# Brief:
Find the string "high" in the data, then copy every line where it is found.

===== Excerpted data

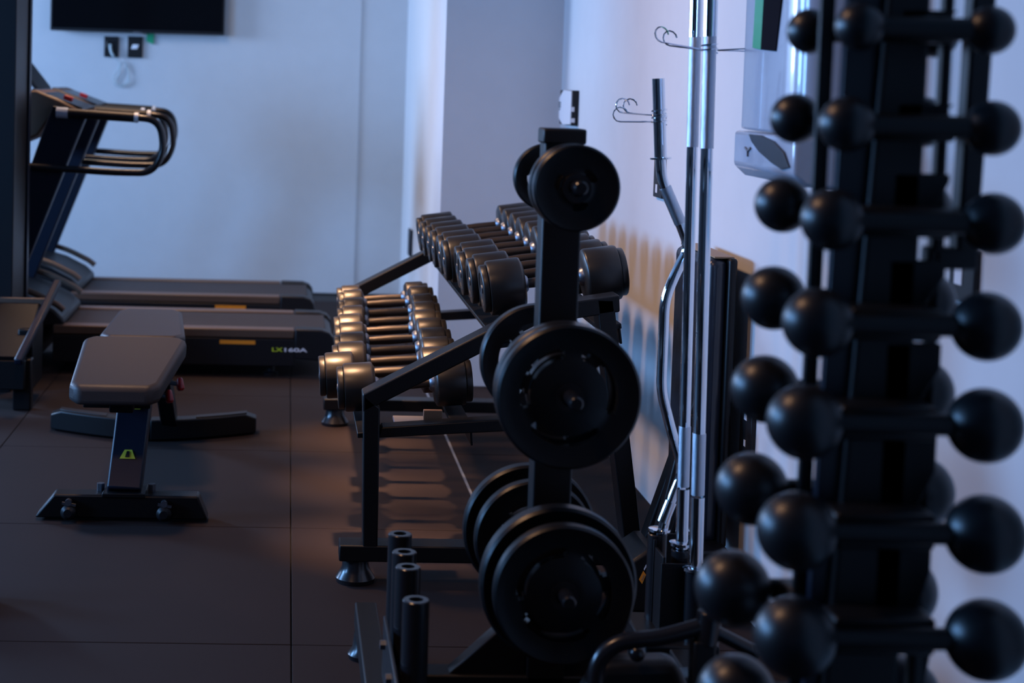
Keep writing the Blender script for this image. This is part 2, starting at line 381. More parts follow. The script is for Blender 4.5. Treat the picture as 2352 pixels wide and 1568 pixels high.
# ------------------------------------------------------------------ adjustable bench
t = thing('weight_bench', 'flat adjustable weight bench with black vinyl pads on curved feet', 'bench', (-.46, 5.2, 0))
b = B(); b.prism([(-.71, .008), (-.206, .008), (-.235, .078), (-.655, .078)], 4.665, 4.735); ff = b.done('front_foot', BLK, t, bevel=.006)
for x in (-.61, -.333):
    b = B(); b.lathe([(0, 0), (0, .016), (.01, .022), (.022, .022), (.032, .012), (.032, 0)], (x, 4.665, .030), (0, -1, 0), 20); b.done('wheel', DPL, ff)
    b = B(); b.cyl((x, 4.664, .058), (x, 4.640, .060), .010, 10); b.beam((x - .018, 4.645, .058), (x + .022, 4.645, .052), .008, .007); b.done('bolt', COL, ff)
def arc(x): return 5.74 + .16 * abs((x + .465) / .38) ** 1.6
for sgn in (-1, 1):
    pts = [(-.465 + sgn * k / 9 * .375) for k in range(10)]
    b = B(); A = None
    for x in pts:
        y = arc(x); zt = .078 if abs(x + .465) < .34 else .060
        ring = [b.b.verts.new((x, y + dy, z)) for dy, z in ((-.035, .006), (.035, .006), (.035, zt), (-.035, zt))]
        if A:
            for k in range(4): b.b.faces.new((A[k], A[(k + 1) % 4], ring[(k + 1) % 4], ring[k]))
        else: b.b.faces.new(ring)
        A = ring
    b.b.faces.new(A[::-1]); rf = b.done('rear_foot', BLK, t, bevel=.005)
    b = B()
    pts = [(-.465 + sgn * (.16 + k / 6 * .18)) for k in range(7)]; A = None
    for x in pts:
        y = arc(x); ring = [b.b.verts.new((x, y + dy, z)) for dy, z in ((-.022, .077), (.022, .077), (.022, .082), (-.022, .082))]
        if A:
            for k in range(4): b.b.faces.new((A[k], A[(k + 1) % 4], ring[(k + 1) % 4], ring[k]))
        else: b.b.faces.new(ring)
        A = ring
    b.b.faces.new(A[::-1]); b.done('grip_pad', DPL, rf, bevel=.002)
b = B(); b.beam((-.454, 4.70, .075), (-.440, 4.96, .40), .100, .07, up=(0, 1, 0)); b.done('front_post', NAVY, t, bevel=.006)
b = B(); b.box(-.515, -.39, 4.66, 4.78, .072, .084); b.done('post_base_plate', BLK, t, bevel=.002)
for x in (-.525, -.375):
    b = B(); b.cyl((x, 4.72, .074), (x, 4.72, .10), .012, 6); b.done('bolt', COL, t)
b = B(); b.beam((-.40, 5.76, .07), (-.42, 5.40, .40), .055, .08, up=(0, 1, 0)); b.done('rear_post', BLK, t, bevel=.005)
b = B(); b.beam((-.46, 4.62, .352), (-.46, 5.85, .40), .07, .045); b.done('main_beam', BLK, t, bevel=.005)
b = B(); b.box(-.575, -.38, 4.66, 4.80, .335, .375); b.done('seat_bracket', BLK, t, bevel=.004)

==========
===== Excerpted data

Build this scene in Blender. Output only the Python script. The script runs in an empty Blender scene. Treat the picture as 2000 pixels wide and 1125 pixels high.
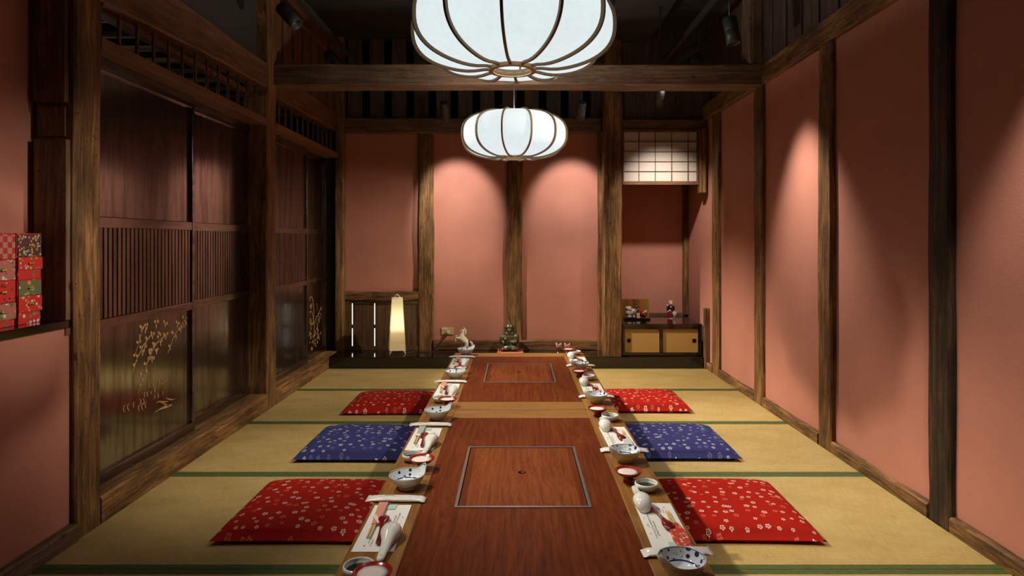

==========

# Full answer:
Keep writing the Blender script for this image. This is part 2, starting at line 381. More parts follow. The script is for Blender 4.5. Treat the picture as 2352 pixels wide and 1568 pixels high.
Build this scene in Blender. Output only the Python script. The script runs in an empty Blender scene. Treat the picture as 2000 pixels wide and 1125 pixels high.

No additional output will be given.